Exercise ▸ Among the lines below, count those containing the word "Vector". Give the number only.

'''

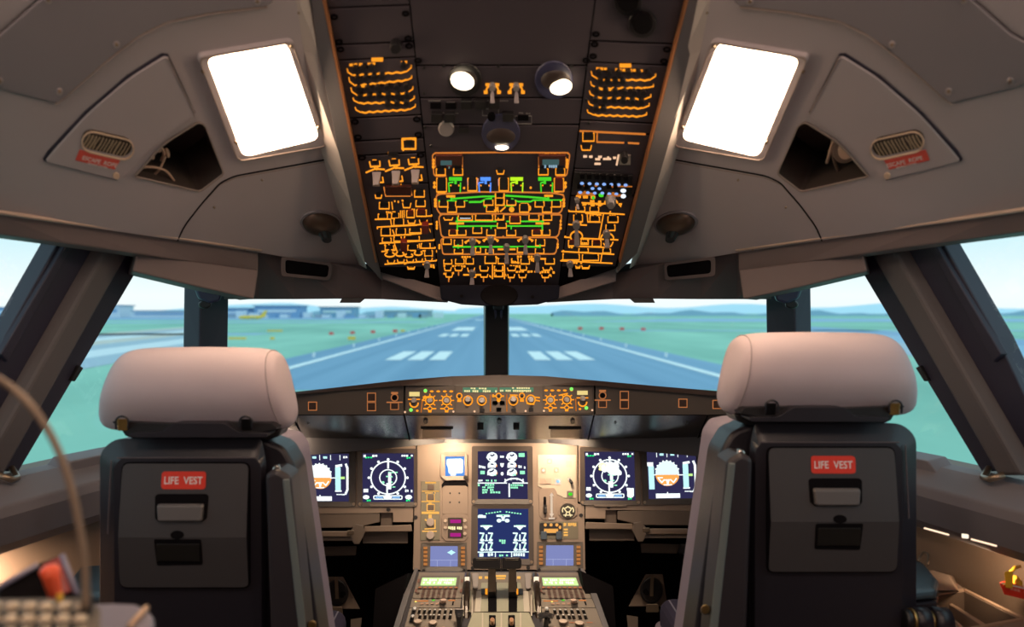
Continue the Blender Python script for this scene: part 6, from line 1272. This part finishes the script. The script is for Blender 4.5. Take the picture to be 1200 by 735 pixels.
hull('raised_block', [cz(1098, 692), cz(1125, 694), cz(1118, 675), cz(1092, 668)], [cz(1098, 692, .83), cz(1122, 692, .83), cz(1112, 674, .83), cz(1088, 668, .83)], consm, t, .003)
# strip lamp under the right ledge
t = thing('strip_lamp', 'slim bright lamp strip under the right side ledge with a small square lens', 'lamp')
L0, L1, L2, L3 = at(1083, 619, 1.48), at(1112, 627, 1.45), at(1138, 632, 1.43), at(1168, 640, 1.40)
tube('glowing_strip', [L0, L1], .0016, emit('strip_glow', (1, .72, .50), 1.6), t, 6); tube('glowing_strip', [L2, L3], .0016, emit('strip_glow', (1, .72, .5), 1.6), t, 6)
hull('lens', [at(x, y, 1.425) for x, y in ((1127, 625.5), (1135, 626.5), (1135, 631.5), (1127, 630.5))], [at(x, y, 1.44) for x, y in ((1127, 625.5), (1135, 626.5), (1135, 631.5), (1127, 630.5))], emit('lens_cream', (1, .85, .65), 1.4), t, .001)
# red tagged yellow mask
t = thing('mask_stowage', 'yellow strap held in a red lettered pouch on the right side wall', 'safety kit')
hull('red_pouch', [at(x, y, 1.47) for x, y in ((1171, 683), (1176, 681), (1215, 692), (1215, 706), (1177, 697))], [at(x, y, 1.50) for x, y in ((1171, 683), (1176, 681), (1215, 692), (1215, 706), (1177, 697))], red, t, .002)
hull('pouch_lip', [at(x, y, 1.468) for x, y in ((1171, 683), (1176, 683), (1215, 692), (1215, 694), (1175, 685))], [at(x, y, 1.48) for x, y in ((1171, 683), (1176, 683), (1215, 692), (1215, 694), (1175, 685))], white, t)
hull('yellow_strap', [at(x, y, 1.46) for x, y in rnd([(1177, 670), (1187, 669), (1187, 690), (1178, 689)], 1.5, 2)], [at(x, y, 1.48) for x, y in rnd([(1177, 670), (1187, 669), (1187, 690), (1178, 689)], 1.5, 2)], mat('strap_yellow', (.85, .50, .04), .5), t, .002)
dome('yellow_coil', PS(1.49), 1189, 681, 4.5, 7, .02, mat('strap_yellow', (.85, .5, .04)), t); tube('strap_end', [at(1184, 671, 1.48), at(1190, 665, 1.49), at(1195, 664, 1.50)], .003, mat('strap_yellow', (.85, .5, .04)), t)
L = Lines(PS(1.4685), .0006); L.dashes(1180, 687.5, 1208, 694, 3.2, 7, 4); L.done('faint_lettering', mat('letter_pink', (.85, .35, .28)), t)
# teal armrest pad and its hinge
t = thing('armrest_pad', 'dark teal padded armrest beside the right seat', 'armrest')
za = lambda px, py: cz(px, py, .875)
q = [za(1040, 655), za(1082, 657), za(1100, 678), za(1098, 690), za(1040, 696)]
hull('pad', q, [p - Vector((0, 0, .02)) for p in q], teal, t, .010, 3); hull('under_tray', [p - Vector((0, 0, .022)) for p in q], [p - Vector((0, 0, .035)) for p in q], shell, t, .003)
tube('hook', curve([za(1076, 660) + Vector((0, 0, .004)), za(1082, 655) + Vector((0, 0, .012)), za(1088, 657) + Vector((0, 0, .010)), za(1087, 662) + Vector((0, 0, 0))], 4), .0022, screwm, t)
setx(-1); zl = lambda px, py: cz(px, py, .86); t = thing('armrest_pad', 'dim grey padded armrest between the left seat and the side wall', 'armrest')
q = [zl(1030, 660), zl(1078, 662), zl(1094, 680), zl(1092, 694), zl(1030, 700)]
hull('pad', q, [p - Vector((0, 0, .02)) for p in q], teal, t, .010, 3); hull('under_tray', [p - Vector((0, 0, .022)) for p in q], [p - Vector((0, 0, .035)) for p in q], shell, t, .003); setx()
t = thing('armrest_hinge', 'dark cylindrical armrest hinge with brass rings at the right frame bottom', 'mount')  # hinge of the right seat's armrest
A0, A1 = at(1058, 726, 1.34), at(1112, 729, 1.34); d_ = A1 - A0
for nm, a_, b_, r_, m in (('barrel', 0, .16, .017, black), ('brass_ring', .16, .22, .019, mat('brass', (.45, .3, .12), .3, .9)), ('barrel', .22, .55, .021, shell), ('barrel', .55, .62, .017, mat('brass', (.45, .3, .12), .3, .9)), ('barrel', .62, .98, .023, shell)):
    tube(nm, [A0 + d_ * a_, A0 + d_ * (a_ + .01), A0 + d_ * (b_ - .01), A0 + d_ * b_], [r_ * .92, r_, r_, r_ * .92], m, t, 16)
# ================================================================== foreground, instructor desk at lower left
def zz(px, py, Z): Y = (ZC - Z) * F / (py - PY); return at(px, py, Y)
t = thing('mixing_desk', 'blurred instructor desk with rows of cream and black keys at the lower left', 'control panel')
Zt = 1.12
cr_ = [zz(-30, 702, Zt), zz(100, 700, Zt), zz(118, 712, Zt), zz(112, 860, Zt), zz(-60, 860, Zt)]
hull('desk_top', cr_, [p - Vector((0, 0, .02)) for p in cr_], mat('desk_brown', (.13, .11, .09), .5), t, .002)
keyc, keyb = mat('key_cream', (.78, .66, .50), .4), mat('key_black', (.02, .018, .018), .4)
for r_, y in enumerate((716, 731, 748, 770)):
    for k in range(7):
        x = 7 + k * 20.5 - r_ * 1.5 - 14
        if x > 108: continue
        p = zz(x, y, Zt); w = .0052
        for dx, mm, nm, hh in ((0, keyc, 'cream_key', .006), (.0, keyb, 'black_key', .0035)):
            w = .0045; oy = 0 if nm == 'cream_key' else -.0105; w = .0040; b_ = [(p.x - w, p.y + oy - w), (p.x + w, p.y + oy - w), (p.x + w, p.y + oy + w), (p.x - w, p.y + oy + w)]
            hull(nm, [(x_, y_, Zt) for x_, y_ in b_], [(x_ * 1, y_, Zt + hh) for x_, y_ in b_], mm, t, .0015)
p = zz(70, 705, Zt); box('yellow_key', p.x - .002, p.x + .002, p.y - .002, p.y + .002, Zt, Zt + .006, mat('strap_yellow', (.85, .5, .04)), t, .001)
t = thing('red_guarded_switch', 'dark open case with red inner wall and orange red lever behind the desk keys', 'switch')
D = .74
hull('case_floor', [at(-20, 703, D), at(92, 702, D), at(92, 708, D), at(-20, 709, D)], [at(-20, 690, D + .08), at(80, 690, D + .08), at(80, 695, D + .08), at(-20, 695, D + .08)], vblack, t)
hull('case_side', [at(0, 688, D + .02), at(46, 661, D + .05), at(74, 650, D + .06), at(92, 704, D + .03), at(0, 706, D)], [at(0, 688, D + .035), at(46, 661, D + .065), at(74, 650, D + .075), at(92, 704, D + .045), at(0, 706, D + .015)], vblack, t)
hull('red_wall', [at(50, 662, D + .042), at(71, 652, D + .050), at(87, 692, D + .030), at(66, 700, D + .020)], [at(50, 662, D + .048), at(71, 652, D + .056), at(87, 692, D + .036), at(66, 700, D + .026)], mat('wall_red', (.30, .015, .012), .4), t, .001)
tube('case_edge', [at(-10, 694, D + .01), at(44, 662, D + .04)], .0028, mat('edge_lavender', (.22, .21, .30), .4), t); tube('case_edge', [at(73, 651, D + .045), at(90, 697, D + .02)], .0028, mat('edge_lavender', (.22, .21, .30)), t)
tube('red_lever', [at(66, 704, D - .01), at(64, 695, D - .012), at(60, 676, D - .015), at(58, 668, D - .015), at(57.5, 663.5, D - .015)], [.0055, .006, .0078, .0088, .0060], mat('lever_red', (.95, .13, .05), .35), t, 14)
t = thing('round_tray', 'grey rounded tray corner at the bottom beside the desk', 'tray')
zp = lambda x, y: zz(x, y, 1.075)
P_ = [zp(100, 707), zp(135, 706), zp(160, 707), zp(175, 713), zp(181, 722), zp(180, 735), zp(170, 780), zp(60, 800), zp(90, 720)]
hull('tray', P_, [p - Vector((0, 0, .014)) for p in P_], mat('tray_lavender', (.24, .23, .29), .3, 0, 0), t, .005, 3)
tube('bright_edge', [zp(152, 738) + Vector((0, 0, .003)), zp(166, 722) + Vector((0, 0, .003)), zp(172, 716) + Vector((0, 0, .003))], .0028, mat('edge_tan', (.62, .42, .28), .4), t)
t = thing('gooseneck_microphone', 'thin blurred gooseneck stalk curving up out of the left edge', 'microphone')
D = .60
tube('stalk', curve([at(-60, 418, D - .02), at(-20, 436, D - .01), at(10, 452, D), at(38, 478, D), at(62, 515, D), at(80, 560, D), at(92, 610, D), at(99, 660, D), at(101, 712, D)], 6), .0028, mat('stalk_brown', (.30, .22, .16), .45), t, 10)
disc('stalk_base', type('B', (), {'__call__': lambda s, x, y, h=0.: zz(x, y, 1.12) + Vector((0, 0, h))})(), 101, 714, 9, 0, .012, black, t, 14)
t = thing('rear_ceiling_lamp', 'pale rear cabin lamp on the ceiling above and behind the left seat', 'lamp')
hull('diffuser', [(-.67,.35,1.888),(-.33,.35,2.073),(-.33,.58,1.998),(-.67,.58,1.813)], [(-.67,.35,1.898),(-.33,.35,2.083),(-.33,.58,2.008),(-.67,.58,1.823)], emit('rear_diffuser', (1, .72, .5), 6), t)
t = thing('rear_ceiling_lamp', 'pale rear cabin lamp on the ceiling above and behind the right seat', 'lamp')
hull('diffuser', [(.67,.35,1.888),(.33,.35,2.073),(.33,.58,1.998),(.67,.58,1.813)], [(.67,.35,1.898),(.33,.35,2.083),(.33,.58,2.008),(.67,.58,1.823)], emit('rear_diffuser', (1, .72, .5), 6), t)

# ================================================================== put every thing's origin at its base
bpy.context.view_layer.update()
for o in list(SC.objects):
    if o.parent is None and o.type == 'EMPTY' and o.children:
        def leaves(x):
            for ch in x.children: yield ch; yield from leaves(ch)
        pts = [v.co for l in leaves(o) if l.type == 'MESH' for v in l.data.vertices]
        if not pts: continue
        c0 = Vector(((min(p.x for p in pts) + max(p.x for p in pts)) / 2, (min(p.y for p in pts) + max(p.y for p in pts)) / 2, min(p.z for p in pts)))
        o.location = c0
        for ch in o.children: ch.location = -c0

'''

Answer ▸ 8